I bet his second edition will have better binding. I’m sure he knows it’s an issue!
As a PhD student who is also in the phase of only writing this has all been very helpful. I have found that it works best for me to only plan 1-2 days ahead because things will take different times than I expect. Mentally, I have to remind myself that everything on my list needs to be done at some point, so as long as I am making progress, I am doing a good job. I think the hardest part is having days where I wake up in the mood to do certain tasks that aren’t actually scheduled. I am really bad about not wanting to do the work that I actually have scheduled for myself.
ALSO, I use the Ink and Volt Dashboard pads. I get a quick view of my week and have a full list of possible todos in front of me so that when it is time to work, I can just pick one task. It also helps me make sure I am making progress on multiple chapters at once.

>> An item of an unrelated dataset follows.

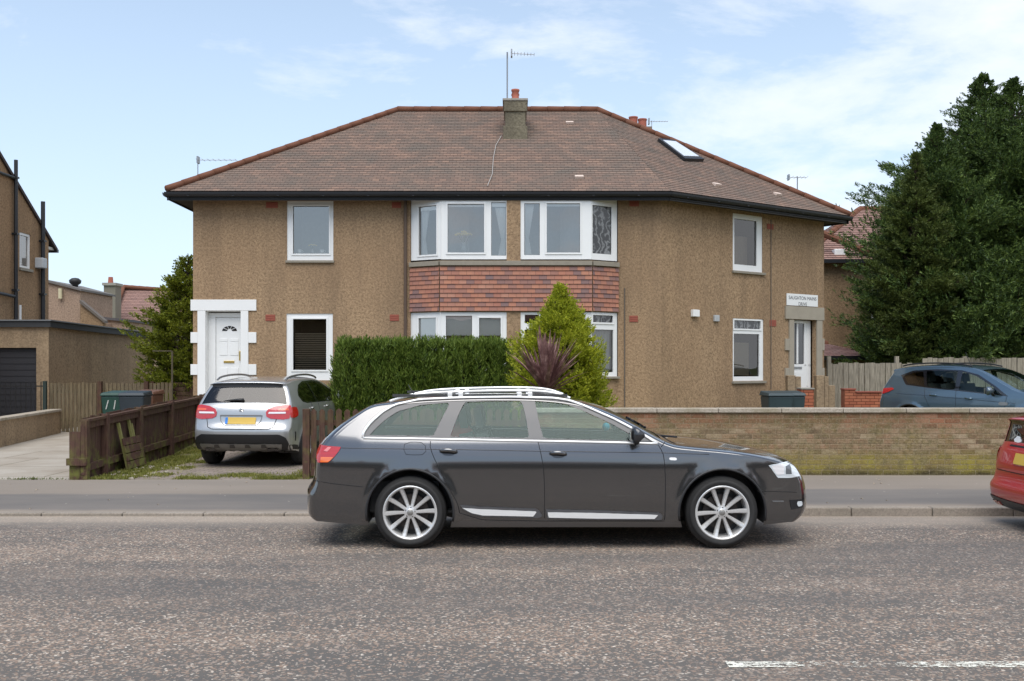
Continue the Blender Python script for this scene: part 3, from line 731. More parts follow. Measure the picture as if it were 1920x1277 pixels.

https://inkandvolt.com/products/ink-volt-dashboard-deskpad?_pos=1&_sid=40b7bcd57&_ss=r
Hi Sarah! I was curious if you’ve heard of the Inamio 24-hour planner before. I was looking for a monthly planner similar to Ashley Shelley’s because she is always sold out — but I ran into this and it reminds me a lot of the Hobonichi! I can’t speak to paper quality since I’ve not actually held it, but functionally it looks amazing! Especially love that there is a really big 9×7 option! Inamio 24 Hourly Planner 2022 – 24 Hour Planner – Weekly and Monthly Appointment Book 2022 – Hardcover, Japanese Design – Minimalist Annual Planner with Time Slots – 6 x 8.5 https://www.amazon.com/dp/B091FTCSS5/ref=cm_sw_r_cp_api_glt_i_AQMGRJH9H3TZJ4GCM31Z?_encoding=UTF8&psc=1 Can’t remember if you covered or reviewed this at any point, but want to put it on your radar!
I literally just ordered one to review and it arrived TODAY!!!!!!!! I accidentally got the enormous one but I can absolutely see the appeal. Question is – is the layout plagiarism to Hobonichi Cousin?!